Old rock stars have to deal with hearing damage (or worse). Miners may encounter respiratory issues due to their years of breathing in coal dust (or worse). Many careers come with occupational hazards, of course. Where is the longitudinal study to determine the mental health implications of lawyers’ work? Maybe this is not something one should be light-hearted about?
Still there are times when legal analysis seems crazy-making, as when two litigants take the position that the contract they have entered into is “unambiguous” but they take opposite positions as to its “unambiguous” meaning. (This, as all experienced litigators know, is hardly an infrequent paradox). And it is perhaps crazy-making when the critical question in a dispute is whether a lease includes an “option to renew” or an “option to extend” but “the words ‘extend’ and ‘renew’ do not control…”
U.S. District Court Judge Ann D. Montgomery (D. Minn.) ruled in favor of Plaintiff Camelot LLC and against AMC Showplace Theatres on cross-motions for summary judgment arising in a dispute over lease terms for the theater on Minneapolis’ “Block E.” Judge Montgomery found that the contractual clause under the heading “Option to Extend” was not really an “option to extend.” Rather it was an “option to renew.”

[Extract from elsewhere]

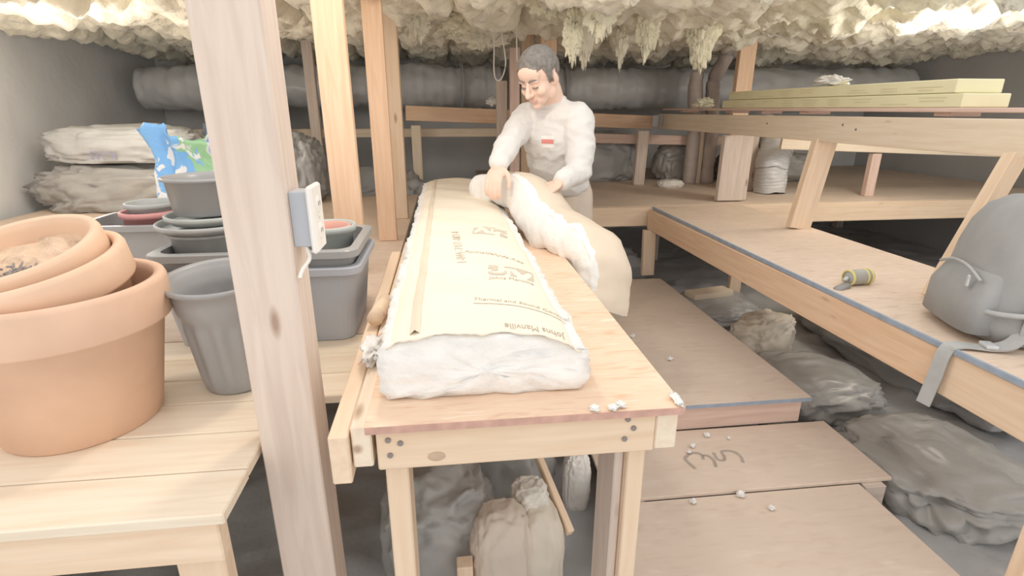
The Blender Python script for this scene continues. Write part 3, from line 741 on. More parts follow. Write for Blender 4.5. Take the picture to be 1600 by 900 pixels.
timber('cross_rail', (0.9, 5.10, 1.15), (2.9, 5.06, 1.10), 0.03, 0.085, 'pinkish', label='reddish cross rail in the dark behind the upper beam', cat='rail')
timber('cross_rail', (2.62, 4.10, 1.14), (5.1, 3.92, 1.05), 0.03, 0.085, 'pale', label='pale cross rail in the dark right of the broad pine stud', cat='rail')
post((3.42, 4.06), SZ-0.009, 1.06, 0.08, 0.05, 'pinkish', 'short stud under the far right cross rail')
timber('support_beam', (2.09, 0.9, 1.30), (2.09, 5.30, 1.285), 0.04, 0.135, 'pale', label='upper pale beam running towards the viewer above the long shelf', cat='beam')
hb = empty('beam_bracket', (2.06, 5.2, 1.29), 'metal bracket where the two upper beams meet right of the man', 'bracket')
for (c, s_) in (((0, 0, 0), (0.004, 0.06, 0.10)), ((-0.032, 0.062, 0), (0.06, 0.004, 0.10))):
    b_ = box('bracket_plate', c, s_, 'steel', hb, bev=0.001)
up = timber('top_plate', (2.22, 0.9, 1.395), (2.22, 5.3, 1.395), 0.24, 0.018, 'pinkish', label='reddish plank lying just above the upper beam under the yellow boards', cat='plank')
for k, yy in enumerate((1.3, 2.2, 3.15, 3.6, 4.05, 4.9)):
    b_ = box('spacer', (2.20, yy, 1.3775), (0.14, 0.09 if k != 3 else 0.02, 0.017), 'pinkish', up); b_.parent = up; b_.matrix_parent_inverse = up.matrix_basis.inverted()
for k, (yy, zz) in enumerate(((3.42, 1.31), (2.72, 1.32), (2.62, 1.30))):
    s_ = lathe('nail_head', [(0, 0.002), (0.006, 0.002), (0.007, 0)], 'screw', n=10, M=Matrix.Rotation(-PI/2, 4, 'Y')); s_.location = (2.0698, yy, zz)
    bmx = [o for o in bpy.data.objects if o.get('label', '').startswith('upper pale beam')][0]; s_.parent = bmx; s_.matrix_parent_inverse = bmx.matrix_basis.inverted()
# yellow boards on the beam
for k, (y0, y1, z, dx, lb) in enumerate(((2.1, 4.13, 1.404, 0, 'lower of two yellow wrapped boards stacked on the upper beam'), (2.15, 4.05, 1.462, 0.006, 'upper of two yellow wrapped boards stacked on the upper beam'))):
    r = empty('wrapped_board', (2.22, (y0+y1)/2, z), lb, 'boards', 'yellow wrapped boards on the beam')
    bd = box('board', (dx, 0, 0.029), (0.22, y1-y0, 0.056), 'board', r, bev=0.004)
    for j in range(9):
        for dz in (0.016, 0.028, 0.042):
            if random.random() < 0.75:
                L = random.uniform(0.08, 0.17); box('printed_line', (dx-0.1108, -(y1-y0)/2+0.15+j*0.21, dz), (0.001, L, 0.003), 'boardprint', r, bev=0)
post((2.24, 3.98), 1.404, 2.2, 0.05, 0.13, 'fresh', 'pine stud above the yellow boards near the ceiling', top=(2.25, 3.98)) if False else None
post((2.49, 4.56), SZ-0.009, 2.1, 0.14, 0.06, 'orange', 'tall orange stud rising behind the yellow boards')
# brown wrapped pipes hanging behind the beam
for k, (x, yv, lb) in enumerate(((2.30, 4.98, 'left brown wrapped pipe hanging behind the torn fibre scrap'), (2.47, 4.98, 'right brown wrapped pipe hanging beside the yellow boards'))):
    p = smoothpath([(x-0.04+0.1*k, yv, 2.05), (x+0.0+0.06*k, yv, 1.85), (x-0.03, yv, 1.65), (x-0.02, yv, 1.45), (x, yv, 1.2), (x, yv, SZ-0.009)], 8)
    t_ = tube('wrapped_pipe', p, [0.062+0.012*fbm(q, 12, k) for q in p], 'brownwrap', None, 14); tag(t_, lb, 'pipe')
tuft('fibre_scrap', (2.10, 4.42, 1.445), (0.07, 0.09, 0.035), 3.2, 'yellow2', 'ragged cream fibre scrap on the upper beam beside the pipes', 'fibre scrap')
tuft('fibre_scrap', (2.2, 3.05, 1.55), (0.07, 0.10, 0.025), 5.7, 'fibre', 'pale fibre scrap lying on top of the yellow boards', 'fibre scrap')
tuft('fibre_scrap', (0.42, 5.08, 1.46), (0.045, 0.03, 0.035), 6.1, 'fibre', 'white fibre scrap sitting on the orange beam left of the man', 'fibre scrap')
# flexible ducts under the ceiling
def duct(pts, R, label, straps):
    r = empty('flexible_duct', pts[0], label, 'duct')
    p = smoothpath(pts, 40); o0 = Vector(pts[0])
    rad = [R*(1+0.025*math.sin(i*1.6)+0.10*fbm(q, 2.5, 3)) for i, q in enumerate(p)]
    vs, fs = tube_mesh([q-o0 for q in p], rad, 40)
    vs = [v+Vector((0, 0.02*ridge(v, 5, 2), 0.015*fbm(v, 9, 4))) for v in vs]
    obj('duct_sleeve', vs, fs, 'ductsleeve', r, True)
    for s_ in straps:
        i = int(s_*(len(p)-1)); q = p[i]-o0
        t = (p[i+1]-p[i]).normalized()
        vs, fs = tube_mesh([q-t*0.015, q-t*0.013, q+t*0.013, q+t*0.015], [R*0.9, R*1.16, R*1.16, R*0.9], 40)
        obj('strap', vs, fs, 'greypot', r, True)
duct([(-2.8, 5.75, 1.58), (-1.4, 5.7, 1.60), (-0.2, 5.72, 1.61), (0.55, 5.78, 1.60)], 0.20, 'black plastic-sleeved duct behind the orange beam left of the man', (0.80,))
duct([(0.95, 5.8, 1.60), (1.7, 5.75, 1.59), (2.9, 5.7, 1.60), (5.0, 5.7, 1.62)], 0.20, 'black plastic-sleeved duct behind the beam right of the man', (0.16,))
duct([(2.72, 4.30, SZ-0.009), (2.72, 4.32, 0.95), (2.80, 4.42, 1.12), (2.95, 4.9, 1.22), (3.1, 5.3, 1.24)], 0.13, 'shiny black sleeved duct standing between the far studs and the broad stud', ())
gbag('plastic_bundle', (1.45, 5.4, SZ-0.009), (0.40, 0.2, 0.24), 3.9, 'dark', 'black plastic heap on the rear platform below the beam corner', 'bundle', 0.3)
gbag('plastic_bundle', (2.36, 5.3, SZ-0.009), (0.26, 0.16, 0.18), 7.9, 'dark2', 'smoky plastic heap glinting behind the pale thin stud', 'bundle', 0.3)
gbag('plastic_cup', (2.02, 4.75, SZ-0.009), (0.10, 0.07, 0.035), 1.9, 'white', 'white plastic scrap lying on the rear platform', 'plastic scrap', 0.3)
gbag('plastic_bundle', (3.2, 5.2, SZ-0.009), (0.45, 0.25, 0.14), 4.2, 'dark2', 'grey plastic bundle on the rear platform far right', 'bundle', 0.3)
# hanging wires
for (pts, lb) in (([(0.35, 4.0, 2.0), (0.351, 4.0, 1.80), (0.348, 4.0, 1.66), (0.362, 4.0, 1.595), (0.40, 4.0, 1.60), (0.43, 4.0, 1.70), (0.41, 4.0, 1.85), (0.39, 4.0, 2.0)], 'looped pale wire hanging from the insulation left of the man'), ([(0.505, 4.0, 2.05), (0.506, 4.0, 1.85), (0.51, 4.0, 1.71)], 'straight pale wire hanging just left of the man\'s hair'), ([(1.205, 4.0, 2.15), (1.21, 4.0, 2.05), (1.218, 4.0, 1.925)], 'thick white wire hanging from the insulation right of the man')):
    tag(tube('hanging_wire', smoothpath(pts), 0.0045, 'white', None, 6), lb, 'wire')
# torn insulation hanging down
def hang(loc, size, seed, mat, label, stretch=1.0):
    bm = bmesh.new(); bmesh.ops.create_icosphere(bm, subdivisions=5, radius=1.0)
    for v in bm.verts:
        n = v.co.normalized(); d = 1+0.5*fbm(n, 1.7, seed)+0.28*fbm(n, 4.5, seed+2)+0.12*fbm(n, 12, seed)
        tap = 1.0 if n.z > 0 else 1.0-0.55*(-n.z)
        v.co = Vector((n.x*size[0]*d*tap, n.y*size[1]*d*tap, n.z*size[2]*d))
    tag(frombm('hanging_insulation', bm, mat, None, True, loc), label, 'insulation', 'torn insulation hanging from the ceiling')
hang((0.83, 3.05, 1.93), (0.12, 0.06, 0.16), 2.1, 'yellow2', 'biggest pale yellow torn flap hanging just right of the man\'s head')
hang((0.60, 3.35, 1.98), (0.13, 0.08, 0.07), 9.1, 'yellow2', 'cream torn flap above the man\'s head')
hang((0.72, 3.2, 1.78), (0.05, 0.025, 0.13), 5.3, 'yellow2', 'thin cream shred dangling below the biggest flap')
hang((0.93, 3.75, 1.84), (0.05, 0.03, 0.16), 3.7, 'yellow', 'pointed shred hanging right of the biggest flap')
hang((1.25, 3.5, 1.88), (0.07, 0.04, 0.17), 7.7, 'yellow2', 'long curled yellow shred hanging in the middle right')
hang((1.20, 3.85, 1.80), (0.035, 0.025, 0.12), 1.4, 'yellow', 'narrow dark yellow shred beside the long curled one')
hang((1.72, 3.75, 1.86), (0.10, 0.05, 0.18), 8.6, 'yellow2', 'rightmost bright ragged shred hanging above the upper beam')
hang((1.52, 3.9, 1.92), (0.08, 0.05, 0.09), 6.8, 'yellow', 'stubby shred between the curled and the rightmost shreds')
hang((2.02, 4.40, 1.86), (0.06, 0.04, 0.16), 4.9, 'yellow', 'dull shred hanging in front of the left brown pipe')
hang((0.06, 3.8, 1.96), (0.17, 0.09, 0.09), 3.1, 'yellow2', 'wide sagging flap near the yellow pine post')
hang((-0.16, 3.7, 1.93), (0.10, 0.08, 0.13), 2.5, 'yellow', 'rounded lump of insulation against the yellow pine post')
hang((0.30, 4.5, 1.93), (0.26, 0.10, 0.09), 4.4, 'yellow', 'long dull lump of insulation over the looped wire')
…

The distinction? An option to renew requires renegotiation. It requires the negotiation of a new lease. An option to extend, on the other hand, binds. It is not subject to renegotiation.
Judge Montgomery found that open or vague terms in the contract at issue applied were sufficiently unclear and material such that the section in the contract called an “option to extend” was, in fact, “an option to renew.”
The analysis actually makes sense even if it seems not to at first blush. Perhaps sustained and thoughtful legal analysis actually confers positive health benefits after all?
Defendant filed its notice of appeal this week.